The Credit Agreement constitutes an amendment and restatement of SDC's existing credit agreement with Wells Fargo and the Existing Lenders. The Credit Agreement provides for, among other things, a revolving credit facility of up to $130,000,000, with a $1,000,000 sublimit for letters of credit and a $5,000,000 sublimit for swingline loans. The proceeds of the loans advanced under the revolving credit facility are available for working capital and general corporate purposes of SDC and its subsidiaries.
The obligations of SDC under the Credit Agreement are jointly and severally and fully and unconditionally guaranteed by certain domestic subsidiaries of SDC, other than immaterial subsidiaries, as such term is defined in the Credit Agreement, subject to certain exceptions (such subsidiaries, together with SDC, collectively, the "Credit Parties"). The obligations of the Credit Parties under the Credit Agreement and the other loan documents delivered in connection therewith continue to be secured by a first priority security interest in substantially all of the existing and future personal property of the Credit Parties, including, without limitation, all Accounts, Deposit Accounts, Documents, Equipment, Fixtures, General Intangibles, Instruments, and Intellectual Property, in each case, as such terms are defined in the Uniform Commercial Code as in effect in the State of New York, subject to certain exceptions, and by a first lien mortgage on SDC's El Segundo real estate, all as further set forth in the Collateral Agreement, dated as of November 18, 2015, as amended by the Reaffirmation and Amendment Agreement, dated as of June 29, 2020, by and among the Credit Parties and Wells Fargo as administrative agent for the lenders (the "Reaffirmation Agreement").

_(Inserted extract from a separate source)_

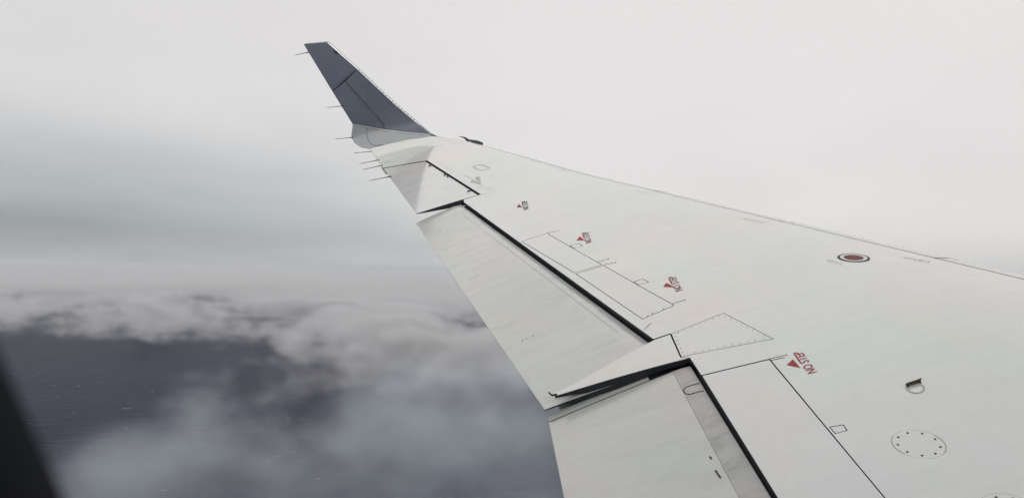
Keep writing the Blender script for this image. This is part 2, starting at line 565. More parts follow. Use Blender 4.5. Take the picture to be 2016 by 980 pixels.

The interest rates per annum applicable to the revolving loans, other than swingline loans, under the Credit Agreement will be, at SDC's option, calculated based on either a base rate or a LIBOR rate, as defined in the Credit Agreement, in each case plus an applicable margin percentage that fluctuates based on the consolidated total leverage ratio of SDC and its subsidiaries. Upon the occurrence of certain triggering events relating to the end of LIBOR, a different benchmark rate will replace LIBOR as the reference rate for interest accruing on the revolving loans. The interest rate per annum applicable to swingline loans under the Credit Agreement will be equal to a base rate plus an applicable margin percentage.
The maturity date for the revolving credit facility is June 29, 2022.